Namun, mengapa ketika negara-negara Asia lain melakukan hal serupa, tidak menjadi sorotan? Mengapa ketika Indonesia mulai membangun "gerbangnya sendiri", justru dianggap sebagai eksklusi? Di sinilah ironi standar global terkuak. Amerika Serikat sendiri memiliki sistem pembayaran domestik seperti Zelle, Venmo, dan ACH yang tidak dibuka untuk mitra asing, tapi sistem itu tak pernah dicap sebagai hambatan. Maka tudingan terhadap QRIS terasa sebagai bagian dari standar ganda dalam sistem perdagangan digital global. Negara maju ingin sistem terbuka jika mereka yang pegang kendali, tapi menutup ketika negara berkembang bangun kemandirian. Narasi "interoperabilitas" dijadikan dalih, padahal yang sedang dipertaruhkan adalah siapa yang memegang kendali atas data dan arsitektur sistem.

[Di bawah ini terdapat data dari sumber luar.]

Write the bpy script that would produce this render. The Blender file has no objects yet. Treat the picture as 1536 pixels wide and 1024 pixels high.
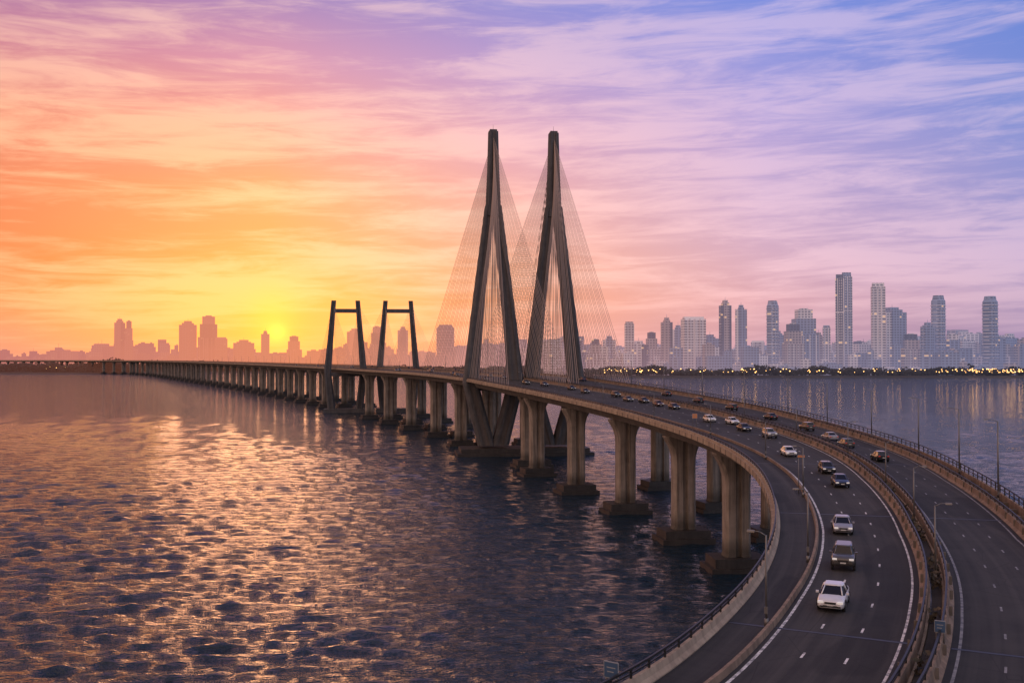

Mengapa Trump (Masih) Serang QRIS?
Donald Trump sebagai Presiden AS, memiliki pengaruh terhadap arah ekonomi dan politik luar negeri AS, terutama dalam hal proteksionisme digital. Semangat Trumponomics lewat perang dagang dengan Tiongkok, kini menjelma dalam tekanan terhadap negara-negara berkembang yang mulai membangun sistem sendiri. QRIS pun tak luput dari sorotan. Trump dan lingkarannya paham, QRIS bukan hanya tentang efisiensi pembayaran, tapi juga tentang kedaulatan atas data dan kontrol arsitektur ekonomi digital. QRIS tidak tunduk pada otoritas Silicon Valley. Ia tak berbagi data pengguna ke luar negeri. Ia tidak mengambil margin atau fee dari UMKM seperti platform asing. Dan yang paling penting, ia berada dalam pengawasan Bank Indonesia, bukan korporasi asing.

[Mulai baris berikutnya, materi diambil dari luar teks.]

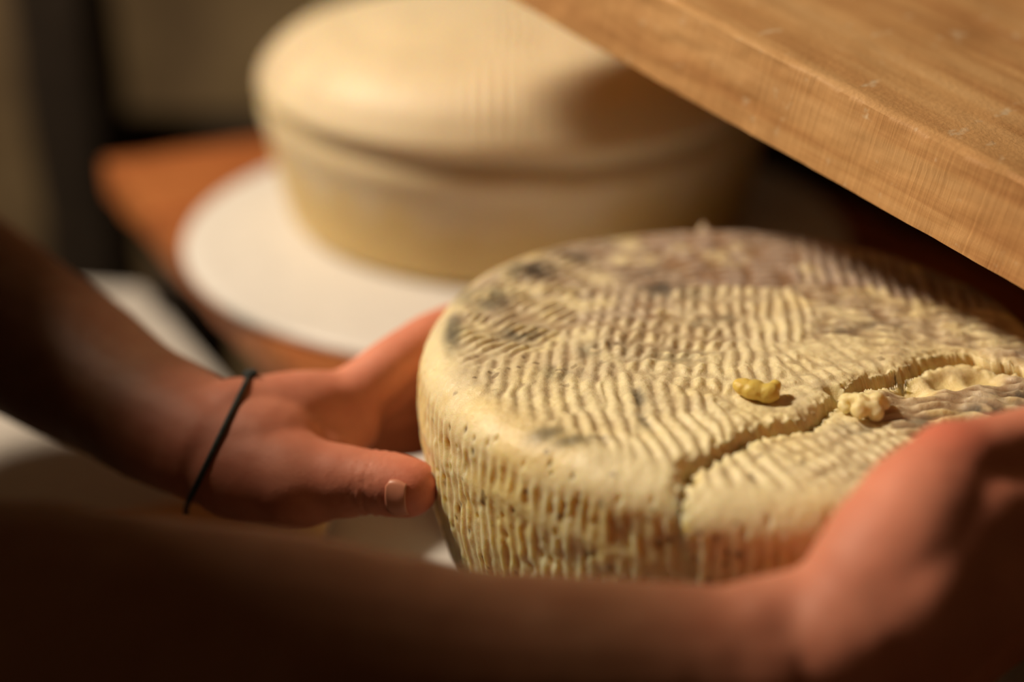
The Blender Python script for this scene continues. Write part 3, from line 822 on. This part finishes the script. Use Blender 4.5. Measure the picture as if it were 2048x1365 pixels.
# left hand: fingers pass behind the wheel, thumb on its near side
mcp = [PH(690, 800, 0.585), PH(690, 818, 0.603), PH(680, 845, 0.612), PH(660, 880, 0.616)]
wro = [PH(470, 850, 0.568), PH(465, 875, 0.575), PH(470, 900, 0.575), PH(470, 930, 0.572)]
for a, b, r0, r1 in zip(wro, mcp, (0.019, 0.019, 0.018, 0.017), (0.0125, 0.0125, 0.0118, 0.0105)):
    tube(bm, [a, (a + b) / 2, b], [r0, (r0 + r1) / 2 + 0.001, r1])
ztip = (-0.032, -0.049, -0.064, -0.078)
for k, (m_, zt, ln) in enumerate(zip(mcp, ztip, (1.0, 1.1, 1.02, 0.84))):
    q1 = C(159, RC + 0.0165, zt); q2 = C(159 - 13 * ln, RC + 0.0125, zt - 0.001); q3 = C(159 - 25 * ln, RC + 0.0090, zt - 0.002)
    rr_ = (0.0122, 0.0122, 0.0115, 0.0100)[k]
    tube(bm, [m_, q1, q2, q3], [rr_, rr_ * 0.93, rr_ * 0.84, rr_ * 0.74])
tube(bm, [PH(560, 880, .57), PH(700, 850, .59)], [0.018, 0.013])          # body of the hand
tube(bm, [PH(640, 900, .572), PH(715, 862, .59)], [0.012, 0.009])          # web
tube(bm, [PH(480, 935, 0.558), PH(590, 962, 0.548), PH(665, 962, 0.543)], [0.0215, 0.0195, 0.0150])
tube(bm, [PH(665, 962, 0.543), PH(755, 966, 0.537), PH(818, 975, 0.533)], [0.0150, 0.0130, 0.0118], 1.0)
# right arm, crossing in front
RE = PH(-420, 1275, 0.40); RW = PH(1480, 1352, 0.412)
RS = Vector((-0.44, 0.33, CZ + 0.0))
tube(bm, [RS, (RS + RE) / 2 + Vector((-0.01, -0.015, 0)), RE], [0.056, 0.052, 0.045])
tube(bm, [RE, PH(0, 1272, 0.402), PH(500, 1302, 0.405), PH(1000, 1348, 0.408), RW], [0.043, 0.0405, 0.0365, 0.0305, 0.0270], 0.95)
# right hand: heel and thumb over the near rim, fingers round the wall to the right
rm = [C(-57, RC + 0.020, -0.012), C(-58, RC + 0.022, -0.032), C(-60, RC + 0.022, -0.050), C(-63, RC + 0.021, -0.064)]
rw_ = [RW + Vector((0.004, 0.003, 0.010)), RW + Vector((0.004, 0, 0.002)), RW + Vector((0.004, 0, -0.006)), RW + Vector((0.003, 0, -0.012))]
for a, b, r0, r1 in zip(rw_, rm, (0.019, 0.019, 0.018, 0.017), (0.0125, 0.0125, 0.0118, 0.0105)):
    tube(bm, [a, (a + b) / 2 + Vector((0, -0.012, 0)), b], [r0, (r0 + r1) / 2 + 0.003, r1])
for k, (m_, zt, ln) in enumerate(zip(rm, (-0.020, -0.038, -0.054, -0.067), (1.0, 1.1, 1.02, 0.84))):
    rr_ = (0.0122, 0.0122, 0.0115, 0.0100)[k]
    q1 = C(-57 + 19 * ln, RC + 0.0165, zt); q2 = C(-57 + 31 * ln, RC + 0.0128, zt - 0.001); q3 = C(-57 + 42 * ln, RC + 0.0092, zt - 0.002)
    tube(bm, [m_, q1, q2, q3], [rr_, rr_ * 0.93, rr_ * 0.84, rr_ * 0.74])
tube(bm, [PH(1660, 1330, 0.412), PH(1765, 1150, 0.410), PH(1835, 1030, 0.416), PH(1905, 935, 0.427)], [0.0200, 0.0215, 0.0190, 0.0145])
tube(bm, [PH(1800, 1200, 0.408), PH(1905, 1060, 0.42), PH(2010, 1040, 0.43), PH(2120, 1040, .45)], [0.022, 0.0195, 0.016, 0.012])
tube(bm, [PH(1905, 935, 0.427), PH(2075, 885, 0.450), PH(2200, 850, 0.472)], [0.0140, 0.0120, 0.0108])
tube(bm, [PH(1680, 1280, 0.41), PH(1900, 1180, 0.42), rm[0]], [0.024, 0.022, 0.014])
# shoulders, chest, neck and head (outside the frame)
ctr = (LS + RS) / 2
fwd = Vector(((RS - LS).y, -(RS - LS).x, 0)).normalized()
if fwd.x < 0: fwd = -fwd
acr = (RS - LS).normalized()
tube(bm, [LS, ctr + Vector((-.03, 0, 0.03)), RS], [0.062, 0.075, 0.062])
tube(bm, [ctr + Vector((0, 0, .03)) - fwd * .05, ctr - fwd * 0.09 + Vector((0, 0, -0.22)), ctr - fwd * 0.12 + Vector((0, 0, -0.48))], [0.15, 0.155, 0.15], 0.68, acr, 32)
HD = Vector((-0.45, 0.455, CZ + 0.165))
tube(bm, [ctr + Vector((0, 0, .06)), HD + Vector((0, 0, -0.05)) - fwd * 0.02], [0.062, 0.055])
ball(bm, HD + Vector((0, 0, .03)), 0.088)
ball(bm, HD + fwd * 0.020 + Vector((0, 0, -.03)), 0.072)
ball(bm, HD + fwd * 0.050 + Vector((0, 0, -.082)), 0.035)
tube(bm, [HD + fwd * 0.088 + Vector((0, 0, 0.012)), HD + fwd * 0.108 + Vector((0, 0, -0.030))], [0.009, 0.014])
for s in (-1, 1):
    ball(bm, HD + acr * s * 0.084 + Vector((0, 0, -0.012)) - fwd * 0.008, (0.014, 0.014, 0.030))
    tube(bm, [HD + fwd * .083 + acr * s * .014 + Vector((0, 0, .024)), HD + fwd * .074 + acr * s * .046 + Vector((0, 0, .022))], [.009, .008])
tube(bm, [HD + fwd * .085 - acr * .020 + Vector((0, 0, -.056)), HD + fwd * .090 + Vector((0, 0, -.057)), HD + fwd * .085 + acr * .020 + Vector((0, 0, -.056))], [.006, .009, .006])

body_me = fuse(bm, 0.0021, 7, 'person')
nv = len(body_me.vertices); co = np.empty(nv * 3, np.float32); body_me.vertices.foreach_get('co', co); co = co.reshape(-1, 3).astype(float)
no = np.empty(nv * 3, np.float32); body_me.vertices.foreach_get('normal', no); no = no.reshape(-1, 3).astype(float)
# creases over the thumb joint and soft tendons on the hands
tip = np.array(PH(818, 975, 0.533)); ipj = np.array(PH(752, 966, 0.537)); ax = (tip - ipj) / np.linalg.norm(tip - ipj)
rel = co - ipj; s_ = rel @ ax; dist = np.linalg.norm(rel - s_[:, None] * ax, axis=1)
mk = np.exp(-(s_ / 0.0062) ** 2) * (dist < 0.02)
disp = -0.0010 * mk * np.clip(0.3 + 0.7 * np.cos(2 * np.pi * s_ / 0.0040 + 0.9 * vnoise(co[:, 2] * 70, co[:, 1] * 70, None, 3)), 0, 1)
disp += 0.0006 * fbm(co[:, 0] * 70, co[:, 1] * 70, co[:, 2] * 70, 6, 2)
co += no * disp[:, None]
body_me.vertices.foreach_set('co', co.astype(np.float32).ravel()); body_me.update()
# tone: ruddy hands, browner forearms with the body's cast shadow put into their colour
lw = np.array(LW); la = np.array(LE) - lw; la /= np.linalg.norm(la)
rwv = np.array(RW); ra = np.array(RE) - rwv; ra /= np.linalg.norm(ra)
dl = (co - lw) @ la; dr_ = (co - rwv) @ ra
left = np.linalg.norm(np.cross(co - lw, la), axis=1) < np.linalg.norm(np.cross(co - rwv, ra), axis=1)
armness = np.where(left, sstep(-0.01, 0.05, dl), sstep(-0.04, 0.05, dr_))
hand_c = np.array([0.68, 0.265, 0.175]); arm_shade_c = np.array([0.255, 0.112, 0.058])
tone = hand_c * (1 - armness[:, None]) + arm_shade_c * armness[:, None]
for pt, rr_, f in ((PH(1890, 900, .425), 0.017, 0.75), (PH(830, 985, .53), 0.012, 0.6), (PH(650, 960, .543), 0.012, 0.3)):
    g = f * np.exp(-(np.linalg.norm(co - np.array(pt), axis=1) / rr_) ** 2)
    tone = tone * (1 - g[:, None]) + np.array([0.58, 0.13, 0.08]) * g[:, None]
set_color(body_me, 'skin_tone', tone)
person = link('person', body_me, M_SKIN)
tag(person, 'person with bare forearms and a dark wrist cord lifting the mouldy cracked cheese', 'person')
bvh = BVHTree.FromPolygons([v.co for v in body_me.vertices], [p_.vertices for p_ in body_me.polygons])

# thumbnail
def nail(name, base, axis, face, w, l, r):
    axis = Vector(axis).normalized(); face = Vector(face); face = (face - axis * face.dot(axis)).normalized(); side = axis.cross(face)
    vs = []; nu, nv_ = 9, 12
    for j_ in range(nv_ + 1):
        t = j_ / nv_; ww = w * (0.86 + 0.14 * math.sin(math.pi * min(1, t * 1.1))) * (1 if t > 0.15 else 0.72 + 0.28 * t / 0.15)
        for i_ in range(nu):
            a = (i_ / (nu - 1) - 0.5) * 2
            off = r * math.cos(a * 1.0) - r
            q_ = base + axis * (l * t) + side * ww * a
            hit = bvh.ray_cast(q_ + face * 0.03, -face)
            q_ = hit[0] if hit[0] is not None else q_
            vs.append(q_ + face * (0.0003 + 0.0007 * t))
    fs = [(j_ * nu + i_, j_ * nu + i_ + 1, (j_ + 1) * nu + i_ + 1, (j_ + 1) * nu + i_) for j_ in range(nv_) for i_ in range(nu - 1)]
    me = bpy.data.meshes.new(name); me.from_pydata(vs, [], fs); me.update()
    me.polygons.foreach_set('use_smooth', np.full(len(me.polygons), True))
    o = link(name, me, M_NAIL, person)
    m_ = o.modifiers.new('t', 'SOLIDIFY'); m_.thickness = 0.0009; m_.offset = -0.3
    return o
camv = Vector((0, 0, CZ)) - Vector(tip)
nb_ = PH(792, 985, 0.533)
nail('thumbnail', nb_, Vector(ax), camv.normalized() + Vector((0, 0, -0.25)), 0.0080, 0.0085, 0.01)

# cord bracelet round the left wrist
cc_ = PH(432, 890, 0.5675)
img_dir = (PH(490, 770, .567) - PH(372, 1015, .567)).normalized()
view = (cc_ - Vector((0, 0, CZ))).normalized()
cax = (view * 0.94).cross(img_dir).normalized()
sd_ = cax.cross(img_dir).normalized(); up_ = img_dir
pts = []
for k in range(64):
    a = 2 * math.pi * k / 64
    d = (up_ * math.cos(a) + sd_ * math.sin(a)).normalized()
    hit = bvh.ray_cast(cc_ + d * 0.09, -d)
    r_ = (hit[0] - cc_).length if hit[0] is not None else 0.027
    pts.append(cc_ + d * (min(r_, 0.034) + 0.0009))
cu = bpy.data.curves.new('wrist_cord', 'CURVE'); cu.dimensions = '3D'; cu.bevel_depth = 0.0012; cu.bevel_resolution = 3
sp = cu.splines.new('POLY'); sp.points.add(63); sp.use_cyclic_u = True
for k, p_ in enumerate(pts): sp.points[k].co = (*p_, 1)
lowp = min(pts, key=lambda p_: (p_ - PH(372, 1012, .565)).length); hip = min(pts, key=lambda p_: (p_ - PH(488, 772, .567)).length)
sp = cu.splines.new('POLY'); sp.points.add(2)
for k, p_ in enumerate((lowp, lowp + (PH(368, 1026, .565) - PH(372, 1010, .565)), lowp + (PH(370, 1034, .565) - PH(372, 1010, .565)))): sp.points[k].co = (*p_, 1)
tmp = bpy.data.objects.new('cord_tmp', cu); COL.objects.link(tmp)
cm = bpy.data.meshes.new_from_object(tmp.evaluated_get(bpy.context.evaluated_depsgraph_get())); bpy.data.objects.remove(tmp); bpy.data.curves.remove(cu)
o = link('wrist_cord', cm, M_CORD, person)
o['label'] = 'dark thin cord tied round the left wrist'
bmk = bmesh.new(); ball(bmk, hip, (0.0030, 0.0026, 0.0028)); ball(bmk, hip + Vector((0.002, 0, 0.001)), 0.0021)
me = bpy.data.meshes.new('cord_knot'); bmk.to_mesh(me); bmk.free()
kn = link('cord_knot', me, M_CORD, o)

# clothing and head details (outside the frame)
def grown(name, build, voxel, it, material):
    b_ = bmesh.new(); build(b_); m_ = fuse(b_, voxel, it, name); return link(name, m_, material, person)
def shirt(b_):
    tube(b_, [ctr + Vector((0, 0, .02)) - fwd * .05, ctr - fwd * 0.09 + Vector((0, 0, -0.22)), ctr - fwd * 0.12 + Vector((0, 0, -0.50))], [0.175, 0.178, 0.172], 0.72, acr, 32)
    tube(b_, [LS, ctr + Vector((-.03, 0, 0.03)), RS], [0.080, 0.088, 0.080])
    for s_0, e_0 in ((LS, LE), (RS, RE)):
        tube(b_, [s_0, s_0 + (e_0 - s_0) * 0.55], [0.080, 0.078])
grown('shirt', shirt, 0.006, 4, M_SHIRT)
hipc = ctr - fwd * 0.12 + Vector((0, 0, -0.52))
feet = [Vector((hipc.x, hipc.y, 0)) + acr * s * 0.12 for s in (-1, 1)]
def trousers(b_):
    tube(b_, [hipc + Vector((0, 0, .06)), hipc - Vector((0, 0, .12))], [0.165, 0.16], 0.7, acr, 28)
    for s, f_ in zip((-1, 1), feet):
        tube(b_, [hipc + acr * s * .09 - Vector((0, 0, .10)), Vector(((hipc.x + f_.x) / 2, (hipc.y + f_.y) / 2, hipc.z * 0.52)) + fwd * .02 + acr * s * .05, f_ + Vector((0, 0, .12))], [0.09, 0.065, 0.055])
grown('trousers', trousers, 0.007, 3, M_TROUSER)
for f_ in feet:
    grown('shoe', lambda b_: tube(b_, [f_ + Vector((0, 0, .055)) - fwd * .05, f_ + Vector((0, 0, .05)) + fwd * .06, f_ + Vector((0, 0, .04)) + fwd * .16], [.052, .05, .038], 0.85, acr), 0.005, 3, M_SHOE)
def hair(b_):
    ball(b_, HD + Vector((0, 0, .045)) - fwd * .012, 0.096); ball(b_, HD + Vector((0, 0, .0)) - fwd * .035, 0.080)
grown('hair', hair, 0.004, 3, M_HAIR)
for s in (-1, 1):
    ec = HD + fwd * .078 + acr * s * .031 + Vector((0, 0, .006))
    b_ = bmesh.new(); ball(b_, ec, 0.0125); me = bpy.data.meshes.new('eye'); b_.to_mesh(me); b_.free(); eo = link('eye', me, M_EYE, person)
    b_ = bmesh.new(); ball(b_, ec + fwd * .0085, 0.0062); me = bpy.data.meshes.new('iris'); b_.to_mesh(me); b_.free(); link('iris', me, M_IRIS, eo)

Bagi Trump dan para pelobi di Washington, ini adalah ancaman langsung terhadap dominasi platform global asal AS. Sama seperti saat mereka menyerang Huawei karena membangun ekosistem teknologi sendiri, atau TikTok karena tidak dikontrol oleh mereka, kini QRIS dianggap penghambat karena membangun pagar digital nasional. Ketika perusahaan AS kehilangan akses langsung ke sistem pembayaran nasional, itu bukan sekadar soal bisnis, tapi kekalahan dalam perang kendali. Maka serangan terhadap QRIS adalah bagian dari pola lama: siapa pun yang membangun sistem alternatif akan dianggap musuh. Indonesia hanya ingin membangun sistem yang sesuai dengan konteks dan kebutuhan sendiri. Tapi bagi mereka yang terbiasa memegang kendali global, itu cukup untuk dianggap membangkang.